Cette interpellation, qui avait immédiatement ravivé les tensions entre les autorités et les acteurs de la société civile, a été perçue comme un signe clair d’un durcissement dans la gestion de l’affaire.

L’arrestation de Chayma Issa
Quelques jours plus tôt, le 29 novembre 2025, c’est Chayma Issa, membre éminente du Front de salut national, qui avait été arrêtée en plein centre de Tunis lors d’une manifestation. Condamnée à vingt ans de prison en appel, elle participait à un rassemblement en faveur des libertés publiques lorsqu’elle a été appréhendée par des agents en civil devant la foule.

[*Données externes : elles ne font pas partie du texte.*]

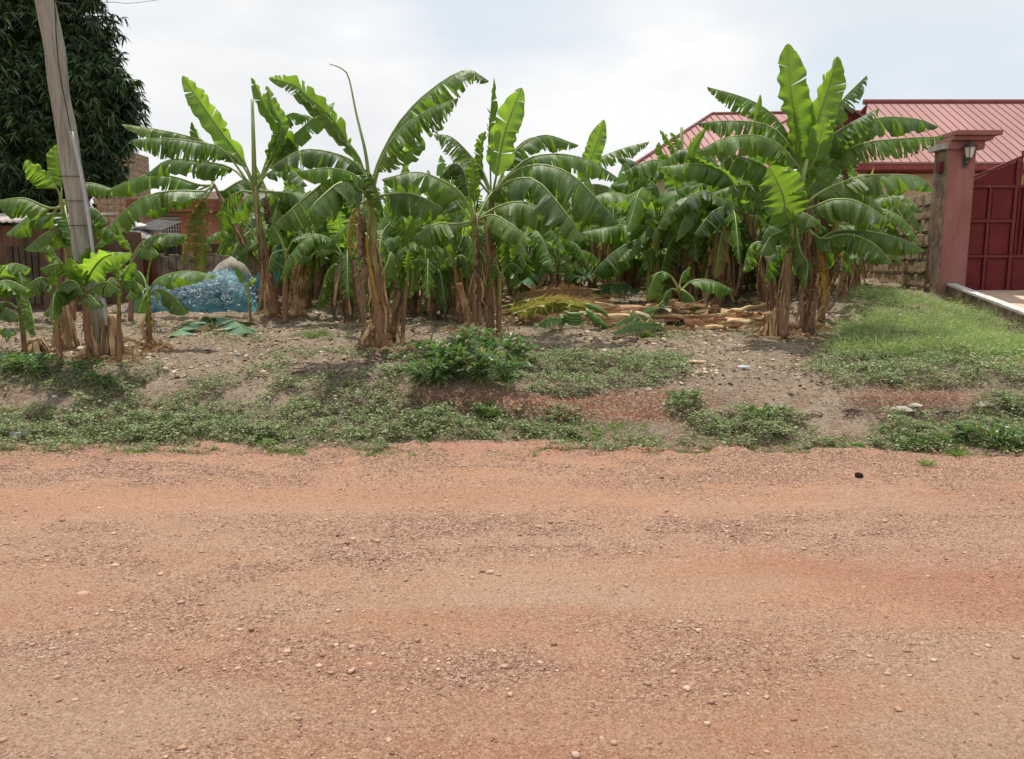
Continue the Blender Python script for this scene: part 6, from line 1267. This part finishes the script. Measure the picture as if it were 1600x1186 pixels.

L’intervention a provoqué une vague d’indignation, des cris de protestation et une atmosphère particulièrement tendue sur l’avenue Habib Bourguiba.
Un appel marqué par des peines sévères
Le verdict d’appel dans l’affaire dite du “complot contre la sûreté de l’État”, rendu public le vendredi 28 novembre 2025, a confirmé le caractère particulièrement sévère des jugements de première instance, tout en ajustant certaines condamnations.
La cour d’appel a conservé une ligne très dure : de longues peines ont été confirmées, certaines réduites, d’autres alourdies. Trois accusés — Noureddine Boutar, Lazhar Akremi et Hattab Slama — ont toutefois bénéficié d’un acquittement.
Pour la majorité des personnalités poursuivies, parmi lesquelles Jaouhar Ben Mbarek, Ghazi Chaouachi, Issam Chebbi, Chayma Issa et Ahmed Néjib Chebbi, les condamnations restent particulièrement lourdes, allant de plusieurs années à plusieurs décennies d’emprisonnement. Quant aux accusés ayant quitté le pays, les peines les plus strictes ont été maintenues.
Ce verdict très attendu a contribué à intensifier les tensions et à renforcer les critiques dénonçant une justice mise au service du pouvoir politique.